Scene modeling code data
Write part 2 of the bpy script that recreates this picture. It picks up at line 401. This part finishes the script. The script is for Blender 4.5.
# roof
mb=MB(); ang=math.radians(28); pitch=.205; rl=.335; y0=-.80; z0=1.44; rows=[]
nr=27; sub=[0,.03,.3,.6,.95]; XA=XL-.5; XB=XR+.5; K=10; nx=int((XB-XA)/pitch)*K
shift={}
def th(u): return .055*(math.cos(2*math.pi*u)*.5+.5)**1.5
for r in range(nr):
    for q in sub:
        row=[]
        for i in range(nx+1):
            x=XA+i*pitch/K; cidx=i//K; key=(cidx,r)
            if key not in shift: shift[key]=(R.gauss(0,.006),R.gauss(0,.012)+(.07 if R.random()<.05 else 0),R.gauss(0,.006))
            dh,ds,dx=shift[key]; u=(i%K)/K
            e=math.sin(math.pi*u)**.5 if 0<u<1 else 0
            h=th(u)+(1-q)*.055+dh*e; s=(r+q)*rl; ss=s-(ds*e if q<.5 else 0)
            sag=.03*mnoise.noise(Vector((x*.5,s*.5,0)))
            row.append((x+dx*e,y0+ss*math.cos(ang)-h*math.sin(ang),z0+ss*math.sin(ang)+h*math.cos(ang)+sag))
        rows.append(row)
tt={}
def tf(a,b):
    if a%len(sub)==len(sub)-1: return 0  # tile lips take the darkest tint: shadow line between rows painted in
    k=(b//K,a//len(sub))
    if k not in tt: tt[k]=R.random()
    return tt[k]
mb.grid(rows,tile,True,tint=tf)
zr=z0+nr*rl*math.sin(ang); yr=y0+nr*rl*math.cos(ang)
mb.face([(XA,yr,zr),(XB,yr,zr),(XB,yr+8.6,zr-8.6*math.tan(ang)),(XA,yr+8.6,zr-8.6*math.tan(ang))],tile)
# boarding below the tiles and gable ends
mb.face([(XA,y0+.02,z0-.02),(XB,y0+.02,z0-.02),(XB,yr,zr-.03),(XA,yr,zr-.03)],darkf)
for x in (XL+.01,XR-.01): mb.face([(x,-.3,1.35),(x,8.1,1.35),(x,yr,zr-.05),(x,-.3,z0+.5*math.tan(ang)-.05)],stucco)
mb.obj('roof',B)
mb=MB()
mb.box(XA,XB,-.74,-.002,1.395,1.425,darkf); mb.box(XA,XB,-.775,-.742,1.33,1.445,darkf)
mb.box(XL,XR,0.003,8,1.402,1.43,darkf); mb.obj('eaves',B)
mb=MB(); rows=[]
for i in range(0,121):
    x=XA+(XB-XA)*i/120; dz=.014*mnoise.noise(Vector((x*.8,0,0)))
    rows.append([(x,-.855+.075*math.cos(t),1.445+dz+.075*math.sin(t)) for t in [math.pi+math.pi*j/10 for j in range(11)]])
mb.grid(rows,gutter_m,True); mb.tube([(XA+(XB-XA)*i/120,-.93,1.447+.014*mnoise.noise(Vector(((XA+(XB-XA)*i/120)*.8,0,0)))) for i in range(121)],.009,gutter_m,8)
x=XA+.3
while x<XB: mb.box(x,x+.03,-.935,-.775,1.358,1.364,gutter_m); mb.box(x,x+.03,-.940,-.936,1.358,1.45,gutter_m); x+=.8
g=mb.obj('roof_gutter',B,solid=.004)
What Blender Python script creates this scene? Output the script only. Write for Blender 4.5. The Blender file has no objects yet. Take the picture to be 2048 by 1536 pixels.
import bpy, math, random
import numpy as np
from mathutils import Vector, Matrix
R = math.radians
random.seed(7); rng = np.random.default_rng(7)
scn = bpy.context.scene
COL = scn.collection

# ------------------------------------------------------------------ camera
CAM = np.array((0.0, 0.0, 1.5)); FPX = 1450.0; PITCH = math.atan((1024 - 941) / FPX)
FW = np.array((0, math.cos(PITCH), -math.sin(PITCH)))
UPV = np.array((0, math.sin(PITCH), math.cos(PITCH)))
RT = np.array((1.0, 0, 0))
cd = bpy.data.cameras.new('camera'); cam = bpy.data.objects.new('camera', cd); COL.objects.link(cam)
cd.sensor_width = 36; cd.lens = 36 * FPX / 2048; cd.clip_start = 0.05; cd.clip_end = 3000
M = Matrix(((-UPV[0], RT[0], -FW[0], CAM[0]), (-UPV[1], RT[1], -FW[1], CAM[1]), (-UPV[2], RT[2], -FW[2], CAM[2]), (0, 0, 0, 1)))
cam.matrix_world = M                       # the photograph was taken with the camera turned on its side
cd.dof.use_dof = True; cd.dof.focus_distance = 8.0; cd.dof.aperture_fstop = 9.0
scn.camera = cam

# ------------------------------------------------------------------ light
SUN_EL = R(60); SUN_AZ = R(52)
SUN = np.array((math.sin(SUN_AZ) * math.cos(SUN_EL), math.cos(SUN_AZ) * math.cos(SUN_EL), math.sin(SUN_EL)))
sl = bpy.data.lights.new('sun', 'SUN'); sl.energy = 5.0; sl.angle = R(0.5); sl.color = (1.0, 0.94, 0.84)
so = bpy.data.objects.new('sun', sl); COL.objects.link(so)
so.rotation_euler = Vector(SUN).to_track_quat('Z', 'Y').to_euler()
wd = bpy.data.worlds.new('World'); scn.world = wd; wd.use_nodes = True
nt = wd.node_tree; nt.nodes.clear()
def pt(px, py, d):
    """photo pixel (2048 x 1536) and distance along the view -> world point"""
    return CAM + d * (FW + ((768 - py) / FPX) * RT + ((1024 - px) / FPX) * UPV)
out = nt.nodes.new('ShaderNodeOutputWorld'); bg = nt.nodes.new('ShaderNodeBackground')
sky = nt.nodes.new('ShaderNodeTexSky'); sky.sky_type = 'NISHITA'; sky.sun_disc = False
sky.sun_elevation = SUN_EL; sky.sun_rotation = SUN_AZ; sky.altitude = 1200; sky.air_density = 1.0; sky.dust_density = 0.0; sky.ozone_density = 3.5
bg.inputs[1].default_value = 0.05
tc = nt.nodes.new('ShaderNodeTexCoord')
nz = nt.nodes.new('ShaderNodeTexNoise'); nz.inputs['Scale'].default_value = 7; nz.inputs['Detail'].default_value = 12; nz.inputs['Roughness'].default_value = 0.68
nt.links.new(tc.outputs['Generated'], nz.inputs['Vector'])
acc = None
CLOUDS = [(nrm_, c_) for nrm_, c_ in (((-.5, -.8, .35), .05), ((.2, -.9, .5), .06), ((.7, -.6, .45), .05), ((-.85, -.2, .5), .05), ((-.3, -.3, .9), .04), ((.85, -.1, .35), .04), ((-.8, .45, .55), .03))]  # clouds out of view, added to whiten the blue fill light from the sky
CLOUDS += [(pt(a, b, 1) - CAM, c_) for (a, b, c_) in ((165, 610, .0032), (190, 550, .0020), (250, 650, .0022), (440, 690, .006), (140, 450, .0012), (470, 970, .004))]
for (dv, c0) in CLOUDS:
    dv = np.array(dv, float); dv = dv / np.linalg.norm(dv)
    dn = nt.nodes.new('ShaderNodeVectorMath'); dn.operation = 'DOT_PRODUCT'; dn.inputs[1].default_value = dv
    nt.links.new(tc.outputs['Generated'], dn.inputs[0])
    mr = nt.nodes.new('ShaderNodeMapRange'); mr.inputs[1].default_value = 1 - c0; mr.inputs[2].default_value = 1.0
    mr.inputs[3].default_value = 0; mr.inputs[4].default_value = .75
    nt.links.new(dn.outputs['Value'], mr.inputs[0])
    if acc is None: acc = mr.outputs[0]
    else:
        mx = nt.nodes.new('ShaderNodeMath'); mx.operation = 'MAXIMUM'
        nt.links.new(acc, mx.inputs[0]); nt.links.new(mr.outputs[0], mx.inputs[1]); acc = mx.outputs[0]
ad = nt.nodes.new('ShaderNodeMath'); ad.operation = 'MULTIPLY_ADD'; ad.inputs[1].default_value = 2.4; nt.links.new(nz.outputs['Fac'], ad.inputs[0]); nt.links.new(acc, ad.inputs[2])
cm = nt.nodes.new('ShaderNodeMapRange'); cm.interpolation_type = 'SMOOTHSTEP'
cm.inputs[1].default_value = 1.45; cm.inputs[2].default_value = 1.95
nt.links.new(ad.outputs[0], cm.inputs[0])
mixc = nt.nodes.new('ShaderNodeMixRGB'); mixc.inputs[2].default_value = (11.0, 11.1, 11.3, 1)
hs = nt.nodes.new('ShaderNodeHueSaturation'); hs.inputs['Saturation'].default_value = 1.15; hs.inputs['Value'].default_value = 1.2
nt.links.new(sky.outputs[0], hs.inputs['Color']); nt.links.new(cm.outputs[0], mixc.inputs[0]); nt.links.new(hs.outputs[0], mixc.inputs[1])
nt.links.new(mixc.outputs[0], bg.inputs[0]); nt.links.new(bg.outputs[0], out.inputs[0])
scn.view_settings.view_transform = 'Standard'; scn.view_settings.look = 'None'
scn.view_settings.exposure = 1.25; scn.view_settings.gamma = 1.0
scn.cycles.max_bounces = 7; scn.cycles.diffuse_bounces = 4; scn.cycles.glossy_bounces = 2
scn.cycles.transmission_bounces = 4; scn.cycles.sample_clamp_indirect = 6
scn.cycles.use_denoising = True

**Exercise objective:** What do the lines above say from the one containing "What Blender Python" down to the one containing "scn.camera = cam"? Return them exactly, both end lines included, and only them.

**Correct answer:**
What Blender Python script creates this scene? Output the script only. Write for Blender 4.5. The Blender file has no objects yet. Take the picture to be 2048 by 1536 pixels.
import bpy, math, random
import numpy as np
from mathutils import Vector, Matrix
R = math.radians
random.seed(7); rng = np.random.default_rng(7)
scn = bpy.context.scene
COL = scn.collection

# ------------------------------------------------------------------ camera
CAM = np.array((0.0, 0.0, 1.5)); FPX = 1450.0; PITCH = math.atan((1024 - 941) / FPX)
FW = np.array((0, math.cos(PITCH), -math.sin(PITCH)))
UPV = np.array((0, math.sin(PITCH), math.cos(PITCH)))
RT = np.array((1.0, 0, 0))
cd = bpy.data.cameras.new('camera'); cam = bpy.data.objects.new('camera', cd); COL.objects.link(cam)
cd.sensor_width = 36; cd.lens = 36 * FPX / 2048; cd.clip_start = 0.05; cd.clip_end = 3000
M = Matrix(((-UPV[0], RT[0], -FW[0], CAM[0]), (-UPV[1], RT[1], -FW[1], CAM[1]), (-UPV[2], RT[2], -FW[2], CAM[2]), (0, 0, 0, 1)))
cam.matrix_world = M                       # the photograph was taken with the camera turned on its side
cd.dof.use_dof = True; cd.dof.focus_distance = 8.0; cd.dof.aperture_fstop = 9.0
scn.camera = cam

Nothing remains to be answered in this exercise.